As at least some of my readership is aware, I have been a theater junkie — if a somewhat undernourished one — ever since junior high school (which is to say, for a scarily long time now).  I have, of course, also been an avid reader of fantasy for even longer than that.  And it’s been my experience that there just isn’t much modern genre fiction that makes effective use of theatrical settings.  There are a very few exceptions, and mystery has done somewhat better than fantasy in this regard, but even good theatrical mysteries are a trifle thin on the ground.

You may therefore imagine my cautiously optimistic delight some weeks back, when I ran across a new(ish) book at my local library promising just this: a fantasy yarn set against the backdrop of a small musical theatre company in rural Vermont.  The ingredients seemed perfect — but would they be well blended and skillfully served up?
They would indeed, and I can enthusiastically recommend not one but two titles from Barbara Ashford: Spellcast (2011) and Spellcrossed (2012), both from DAW in mass-market paperback.

Ashford, it turns out, is herself a musical theatre professional, and it shows in the convincingly detailed portrayal of the Crossroads Theatre, a ramshackle yet fiercely sincere enterprise based in the little town of Dale, Vermont.  The deft, perceptive writing extends to the characters as well — major and minor players alike are engaging and nuanced.  The two leads in the unfolding tale are Maggie Graham, once and future stage actress recovering from a stalled career in customer service, and Rowan McKenzie, the Crossroads company’s reclusive artistic director.

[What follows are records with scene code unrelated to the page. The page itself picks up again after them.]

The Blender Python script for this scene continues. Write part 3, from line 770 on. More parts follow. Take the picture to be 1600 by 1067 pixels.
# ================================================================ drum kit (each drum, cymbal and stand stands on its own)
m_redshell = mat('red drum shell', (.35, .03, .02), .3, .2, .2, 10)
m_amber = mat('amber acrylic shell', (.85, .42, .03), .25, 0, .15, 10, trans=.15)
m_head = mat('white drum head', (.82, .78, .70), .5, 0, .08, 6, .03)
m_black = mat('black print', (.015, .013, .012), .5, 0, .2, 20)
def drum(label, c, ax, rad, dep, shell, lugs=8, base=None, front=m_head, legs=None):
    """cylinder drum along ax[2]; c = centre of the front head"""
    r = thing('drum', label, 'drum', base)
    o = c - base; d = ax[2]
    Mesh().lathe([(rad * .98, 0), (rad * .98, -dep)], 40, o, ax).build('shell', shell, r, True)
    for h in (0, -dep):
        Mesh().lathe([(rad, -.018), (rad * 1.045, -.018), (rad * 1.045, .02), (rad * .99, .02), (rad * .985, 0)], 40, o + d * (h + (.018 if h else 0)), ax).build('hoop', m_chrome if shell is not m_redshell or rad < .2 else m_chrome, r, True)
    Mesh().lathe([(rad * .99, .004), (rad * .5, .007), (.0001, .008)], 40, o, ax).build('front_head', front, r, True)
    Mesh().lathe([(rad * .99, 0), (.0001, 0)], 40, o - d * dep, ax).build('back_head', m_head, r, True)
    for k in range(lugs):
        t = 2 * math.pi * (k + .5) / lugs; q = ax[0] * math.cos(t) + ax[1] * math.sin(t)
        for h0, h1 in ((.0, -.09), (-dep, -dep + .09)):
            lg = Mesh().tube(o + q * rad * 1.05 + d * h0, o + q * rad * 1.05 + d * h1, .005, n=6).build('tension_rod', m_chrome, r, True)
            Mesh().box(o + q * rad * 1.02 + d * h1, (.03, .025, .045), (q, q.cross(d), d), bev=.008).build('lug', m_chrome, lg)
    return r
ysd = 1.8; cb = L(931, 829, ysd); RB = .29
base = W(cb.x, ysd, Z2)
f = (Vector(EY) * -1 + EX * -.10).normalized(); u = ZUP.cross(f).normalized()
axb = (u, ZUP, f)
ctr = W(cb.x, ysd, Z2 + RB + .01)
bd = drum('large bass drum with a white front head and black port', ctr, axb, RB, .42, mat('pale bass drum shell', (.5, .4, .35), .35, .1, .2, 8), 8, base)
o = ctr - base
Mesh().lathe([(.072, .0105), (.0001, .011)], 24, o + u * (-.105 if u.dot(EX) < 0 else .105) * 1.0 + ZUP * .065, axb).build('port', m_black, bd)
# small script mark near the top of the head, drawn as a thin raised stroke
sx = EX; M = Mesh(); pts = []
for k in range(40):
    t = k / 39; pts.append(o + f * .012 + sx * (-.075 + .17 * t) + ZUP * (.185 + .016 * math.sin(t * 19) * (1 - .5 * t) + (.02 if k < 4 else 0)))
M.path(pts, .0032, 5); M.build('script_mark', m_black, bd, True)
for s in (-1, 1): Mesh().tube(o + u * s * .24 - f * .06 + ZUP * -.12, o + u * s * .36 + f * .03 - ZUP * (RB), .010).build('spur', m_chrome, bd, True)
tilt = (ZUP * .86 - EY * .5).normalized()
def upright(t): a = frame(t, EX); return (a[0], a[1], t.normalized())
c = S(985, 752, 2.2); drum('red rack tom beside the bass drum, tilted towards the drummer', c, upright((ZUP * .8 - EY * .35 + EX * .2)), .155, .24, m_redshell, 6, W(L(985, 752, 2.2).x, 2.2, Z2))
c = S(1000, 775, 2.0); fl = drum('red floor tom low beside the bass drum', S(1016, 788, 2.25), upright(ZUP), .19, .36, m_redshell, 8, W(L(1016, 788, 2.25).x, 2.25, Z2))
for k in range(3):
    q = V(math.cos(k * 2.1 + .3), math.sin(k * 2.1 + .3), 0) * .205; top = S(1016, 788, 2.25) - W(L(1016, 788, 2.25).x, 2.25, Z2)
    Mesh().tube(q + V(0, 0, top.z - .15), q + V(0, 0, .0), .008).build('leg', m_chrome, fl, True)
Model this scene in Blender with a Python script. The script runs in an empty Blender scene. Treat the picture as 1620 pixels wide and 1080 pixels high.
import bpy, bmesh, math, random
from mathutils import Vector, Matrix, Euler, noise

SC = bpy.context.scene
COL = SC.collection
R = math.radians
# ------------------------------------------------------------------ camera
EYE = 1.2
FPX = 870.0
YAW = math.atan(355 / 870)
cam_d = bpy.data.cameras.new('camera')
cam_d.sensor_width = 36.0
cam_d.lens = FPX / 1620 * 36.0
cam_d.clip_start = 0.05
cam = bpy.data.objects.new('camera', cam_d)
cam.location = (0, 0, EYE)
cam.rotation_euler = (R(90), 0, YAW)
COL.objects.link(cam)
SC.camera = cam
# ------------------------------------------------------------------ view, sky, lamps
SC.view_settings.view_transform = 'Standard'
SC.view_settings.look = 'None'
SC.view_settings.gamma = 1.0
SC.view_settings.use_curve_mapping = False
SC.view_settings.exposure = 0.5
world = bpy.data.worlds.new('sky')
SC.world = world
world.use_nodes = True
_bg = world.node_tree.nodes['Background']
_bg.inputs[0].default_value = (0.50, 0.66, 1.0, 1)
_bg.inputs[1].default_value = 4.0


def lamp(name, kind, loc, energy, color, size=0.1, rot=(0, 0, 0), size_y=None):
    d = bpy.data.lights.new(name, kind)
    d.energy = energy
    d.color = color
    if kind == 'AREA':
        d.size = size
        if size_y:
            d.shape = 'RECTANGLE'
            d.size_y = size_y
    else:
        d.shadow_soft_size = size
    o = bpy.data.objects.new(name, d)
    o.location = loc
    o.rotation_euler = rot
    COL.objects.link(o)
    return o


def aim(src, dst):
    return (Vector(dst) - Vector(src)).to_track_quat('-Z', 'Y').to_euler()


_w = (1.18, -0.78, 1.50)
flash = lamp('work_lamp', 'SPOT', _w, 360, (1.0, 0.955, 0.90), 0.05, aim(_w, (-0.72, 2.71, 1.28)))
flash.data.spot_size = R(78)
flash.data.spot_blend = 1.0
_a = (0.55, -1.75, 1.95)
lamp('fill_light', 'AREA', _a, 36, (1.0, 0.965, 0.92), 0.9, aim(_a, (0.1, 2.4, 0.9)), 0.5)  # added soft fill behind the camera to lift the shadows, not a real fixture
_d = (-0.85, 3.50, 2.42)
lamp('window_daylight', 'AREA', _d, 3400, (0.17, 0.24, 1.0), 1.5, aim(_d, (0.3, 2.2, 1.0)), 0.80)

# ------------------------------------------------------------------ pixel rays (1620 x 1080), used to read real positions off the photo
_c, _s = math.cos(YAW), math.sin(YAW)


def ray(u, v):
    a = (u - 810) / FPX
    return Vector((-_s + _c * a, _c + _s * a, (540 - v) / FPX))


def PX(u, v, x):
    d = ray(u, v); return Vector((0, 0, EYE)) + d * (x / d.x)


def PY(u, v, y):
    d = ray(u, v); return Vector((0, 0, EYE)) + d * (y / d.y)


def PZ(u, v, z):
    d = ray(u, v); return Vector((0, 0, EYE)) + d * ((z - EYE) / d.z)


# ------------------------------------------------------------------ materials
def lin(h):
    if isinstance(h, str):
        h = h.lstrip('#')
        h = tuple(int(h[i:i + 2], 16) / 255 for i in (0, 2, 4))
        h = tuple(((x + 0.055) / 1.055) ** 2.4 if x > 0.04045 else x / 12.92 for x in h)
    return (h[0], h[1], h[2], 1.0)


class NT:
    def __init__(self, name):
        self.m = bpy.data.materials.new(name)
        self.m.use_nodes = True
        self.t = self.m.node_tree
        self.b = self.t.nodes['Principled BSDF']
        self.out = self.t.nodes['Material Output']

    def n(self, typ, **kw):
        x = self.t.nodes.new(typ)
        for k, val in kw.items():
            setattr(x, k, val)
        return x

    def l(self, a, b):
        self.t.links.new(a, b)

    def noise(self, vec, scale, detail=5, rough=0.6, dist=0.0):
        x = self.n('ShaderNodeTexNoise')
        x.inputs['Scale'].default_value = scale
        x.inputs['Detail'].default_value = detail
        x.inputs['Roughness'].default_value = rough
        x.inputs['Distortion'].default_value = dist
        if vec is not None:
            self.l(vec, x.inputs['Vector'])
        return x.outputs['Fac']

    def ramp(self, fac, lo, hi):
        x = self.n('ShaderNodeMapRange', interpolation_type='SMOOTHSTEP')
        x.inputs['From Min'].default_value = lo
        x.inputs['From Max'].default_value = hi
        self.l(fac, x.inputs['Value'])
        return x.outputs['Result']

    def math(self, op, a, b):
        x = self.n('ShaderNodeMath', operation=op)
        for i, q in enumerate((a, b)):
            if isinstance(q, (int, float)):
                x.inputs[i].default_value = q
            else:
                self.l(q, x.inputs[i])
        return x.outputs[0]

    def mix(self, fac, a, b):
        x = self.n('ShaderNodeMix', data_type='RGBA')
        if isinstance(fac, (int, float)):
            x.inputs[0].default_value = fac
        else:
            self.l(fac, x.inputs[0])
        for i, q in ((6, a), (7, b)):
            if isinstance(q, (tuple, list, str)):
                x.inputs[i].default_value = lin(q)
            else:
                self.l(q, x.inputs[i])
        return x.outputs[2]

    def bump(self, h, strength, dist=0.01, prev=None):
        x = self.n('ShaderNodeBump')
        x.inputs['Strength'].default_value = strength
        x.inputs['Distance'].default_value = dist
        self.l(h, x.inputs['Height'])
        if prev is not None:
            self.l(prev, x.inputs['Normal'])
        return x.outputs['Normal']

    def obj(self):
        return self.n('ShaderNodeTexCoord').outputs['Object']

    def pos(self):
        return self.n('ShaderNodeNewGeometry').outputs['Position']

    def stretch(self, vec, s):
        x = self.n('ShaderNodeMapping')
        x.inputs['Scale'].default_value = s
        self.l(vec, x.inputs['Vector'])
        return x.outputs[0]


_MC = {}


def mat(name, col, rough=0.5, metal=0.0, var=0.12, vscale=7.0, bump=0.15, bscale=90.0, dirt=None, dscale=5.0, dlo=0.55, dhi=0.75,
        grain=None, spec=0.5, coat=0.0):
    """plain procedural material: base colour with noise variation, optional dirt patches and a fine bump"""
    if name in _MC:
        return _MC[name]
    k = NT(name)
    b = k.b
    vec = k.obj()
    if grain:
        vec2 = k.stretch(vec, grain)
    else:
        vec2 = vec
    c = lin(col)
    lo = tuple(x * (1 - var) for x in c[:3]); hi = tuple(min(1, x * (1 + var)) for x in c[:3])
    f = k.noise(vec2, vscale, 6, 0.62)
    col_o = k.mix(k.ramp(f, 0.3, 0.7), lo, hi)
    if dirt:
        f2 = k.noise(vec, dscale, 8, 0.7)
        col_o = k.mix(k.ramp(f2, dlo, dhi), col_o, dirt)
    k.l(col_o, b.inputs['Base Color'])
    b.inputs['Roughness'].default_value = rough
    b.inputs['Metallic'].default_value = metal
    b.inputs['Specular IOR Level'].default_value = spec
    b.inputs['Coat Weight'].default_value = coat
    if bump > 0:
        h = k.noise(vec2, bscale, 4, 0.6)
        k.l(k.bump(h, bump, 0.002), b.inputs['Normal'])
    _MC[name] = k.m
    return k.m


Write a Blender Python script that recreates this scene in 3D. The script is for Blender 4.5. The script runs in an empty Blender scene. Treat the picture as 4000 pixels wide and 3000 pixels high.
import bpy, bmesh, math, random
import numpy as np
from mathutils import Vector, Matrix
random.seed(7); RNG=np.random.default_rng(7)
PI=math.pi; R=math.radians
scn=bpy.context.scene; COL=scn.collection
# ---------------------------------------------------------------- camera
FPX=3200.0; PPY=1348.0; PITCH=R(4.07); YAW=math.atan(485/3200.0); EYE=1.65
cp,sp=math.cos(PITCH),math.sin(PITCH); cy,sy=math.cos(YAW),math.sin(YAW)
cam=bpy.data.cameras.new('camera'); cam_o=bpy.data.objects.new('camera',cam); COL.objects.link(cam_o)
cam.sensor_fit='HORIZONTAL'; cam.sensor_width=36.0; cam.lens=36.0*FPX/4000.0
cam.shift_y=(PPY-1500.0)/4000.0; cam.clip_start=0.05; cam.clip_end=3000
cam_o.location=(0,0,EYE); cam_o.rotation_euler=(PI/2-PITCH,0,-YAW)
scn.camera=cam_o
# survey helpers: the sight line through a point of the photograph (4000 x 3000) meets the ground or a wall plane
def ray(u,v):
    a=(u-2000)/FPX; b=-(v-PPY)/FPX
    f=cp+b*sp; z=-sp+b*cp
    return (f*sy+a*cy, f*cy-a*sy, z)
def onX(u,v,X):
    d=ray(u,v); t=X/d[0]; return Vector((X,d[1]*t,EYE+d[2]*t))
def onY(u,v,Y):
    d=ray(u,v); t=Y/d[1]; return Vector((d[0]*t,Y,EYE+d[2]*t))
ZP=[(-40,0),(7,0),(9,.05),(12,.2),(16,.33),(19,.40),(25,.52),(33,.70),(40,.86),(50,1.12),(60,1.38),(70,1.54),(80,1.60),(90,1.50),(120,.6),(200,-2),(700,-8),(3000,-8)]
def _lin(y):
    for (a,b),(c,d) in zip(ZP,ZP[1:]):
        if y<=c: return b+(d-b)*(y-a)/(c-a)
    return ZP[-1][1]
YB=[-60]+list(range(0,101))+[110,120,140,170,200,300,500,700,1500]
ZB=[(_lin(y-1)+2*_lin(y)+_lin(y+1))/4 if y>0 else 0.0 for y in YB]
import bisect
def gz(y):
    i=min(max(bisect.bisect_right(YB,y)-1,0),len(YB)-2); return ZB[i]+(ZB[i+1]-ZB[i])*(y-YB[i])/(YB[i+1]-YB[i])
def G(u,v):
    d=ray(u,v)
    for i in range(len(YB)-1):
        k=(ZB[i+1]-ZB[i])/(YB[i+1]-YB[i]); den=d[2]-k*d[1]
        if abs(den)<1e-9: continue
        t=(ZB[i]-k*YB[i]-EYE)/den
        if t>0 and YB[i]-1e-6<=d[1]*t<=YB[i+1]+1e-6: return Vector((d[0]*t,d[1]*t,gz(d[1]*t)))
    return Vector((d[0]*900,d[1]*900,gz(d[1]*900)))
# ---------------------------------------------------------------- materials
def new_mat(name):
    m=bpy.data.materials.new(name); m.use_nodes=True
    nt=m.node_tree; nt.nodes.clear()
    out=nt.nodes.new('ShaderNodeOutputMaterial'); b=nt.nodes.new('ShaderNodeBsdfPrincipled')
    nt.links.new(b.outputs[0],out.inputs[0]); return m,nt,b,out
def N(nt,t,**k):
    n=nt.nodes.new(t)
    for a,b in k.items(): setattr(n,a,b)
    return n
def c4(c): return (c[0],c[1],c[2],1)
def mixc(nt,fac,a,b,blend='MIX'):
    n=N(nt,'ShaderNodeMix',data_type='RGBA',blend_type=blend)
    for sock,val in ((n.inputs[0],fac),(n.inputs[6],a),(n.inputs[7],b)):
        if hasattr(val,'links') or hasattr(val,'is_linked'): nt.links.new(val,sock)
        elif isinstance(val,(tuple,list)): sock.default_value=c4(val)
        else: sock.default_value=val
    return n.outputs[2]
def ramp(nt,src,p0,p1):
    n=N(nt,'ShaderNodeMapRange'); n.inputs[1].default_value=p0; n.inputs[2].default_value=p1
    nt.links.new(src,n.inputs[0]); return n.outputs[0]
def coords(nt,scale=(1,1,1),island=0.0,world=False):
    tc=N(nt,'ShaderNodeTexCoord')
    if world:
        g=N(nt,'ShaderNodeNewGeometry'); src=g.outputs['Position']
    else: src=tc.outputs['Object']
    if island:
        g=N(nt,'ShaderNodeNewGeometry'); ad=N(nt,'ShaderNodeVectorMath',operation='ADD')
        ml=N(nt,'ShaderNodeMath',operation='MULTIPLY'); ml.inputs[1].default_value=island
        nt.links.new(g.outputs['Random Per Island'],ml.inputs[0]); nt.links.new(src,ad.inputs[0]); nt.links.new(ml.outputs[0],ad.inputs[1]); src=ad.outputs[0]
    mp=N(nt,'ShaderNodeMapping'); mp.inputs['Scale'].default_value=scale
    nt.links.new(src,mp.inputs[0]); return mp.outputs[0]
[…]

It’s not much of a spoiler to reveal that Rowan is, in fact, faery rather than human, and chemistry is definitely in play, but Ashford is writing fantasy with romance rather than romance with fantasy, and the plot revolves as much around the theater as it does our heroes’ evolving relationship.  There’s also — as one might expect from a novel hip-deep in classic musicals — a good deal of often-irreverent wit in play, and Ashford does extremely well at balancing her tone so that neither the comedy nor the honest emotion goes off the rails.

It’s also worth noting that this is a series rather than a serial.  Spellcast ends solidly enough to stand entirely on its own; the sequel, Spellcrossed, does likewise.  That said, the books should be read in order for best effect, and the back cover copy for Spellcrossed contains just enough of a spoiler for the first book to warrant a cautionary note.  For my own part, I’m hoping that there’s a third book in the pipeline — for anyone who’s like me, a fan of theater and of fantasy, these novels are a rare and deeply satisfying find.